The most important of these are
-
Domain Model
- A model of the application domain as it currently exists, before we began our new development project.
- Ensures that the development team understands the world that the system will work in.
-
Analysis Model
- A model of how the world will interact with the software system that we envision.
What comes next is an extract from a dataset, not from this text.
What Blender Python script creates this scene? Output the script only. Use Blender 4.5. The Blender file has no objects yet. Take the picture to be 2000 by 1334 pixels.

- Expresses what the system will do when it is working.
-
Design Model
- Describes how we can get the system to do the things the analysis model says it should do.
Models Evolved
RUP embraces the
Object-Oriented philosophy
- Every program is a simulation
- The quality of a program’s design is proportional to how faithfully the objects and interactions in the program reflect those in the real world
-
Domain, analysis, and design models all focus on how classes of objects interact with one another
-
Most of the classes in the design are presumed to have already been described as part of the analysis model,
- Most of the classes in the analysis model are presumed to have already been described as part of the domain model,
6.4 Advantages of RUP
- Process details are expressed in general terms, allowing local customization
- Heavy emphasis on documentation (UML)
- Can embrace incremental releases
- Evolutionary approach can lead to clean implementations
6.5 Disadvantages of RUP
- Process details are expressed in general terms, providing minimal guidance and requiring local customization
- Complex
- Heavy documentation can be expensive
7 Agile Methods
A modern variant of incremental development.
Agile development is
- A reaction against heavily-managed, documentation-heavy processes
- A social movement within the software development profession
- Introduced in the Agile Manifesto (2001)
Emphasis Areas
Emphasis is on
- Iterative & incremental development
- Frequent communication with customer representatives
- Work is organized via “user stories”
- Short “time-boxed” development cycles
- Focus on quality as a matter of professional pride
- Adoption of professional best-practices
We’ll look at Agile in more detail later in the semester, after we have learned more about these “best practices” that lie at the heart of the process.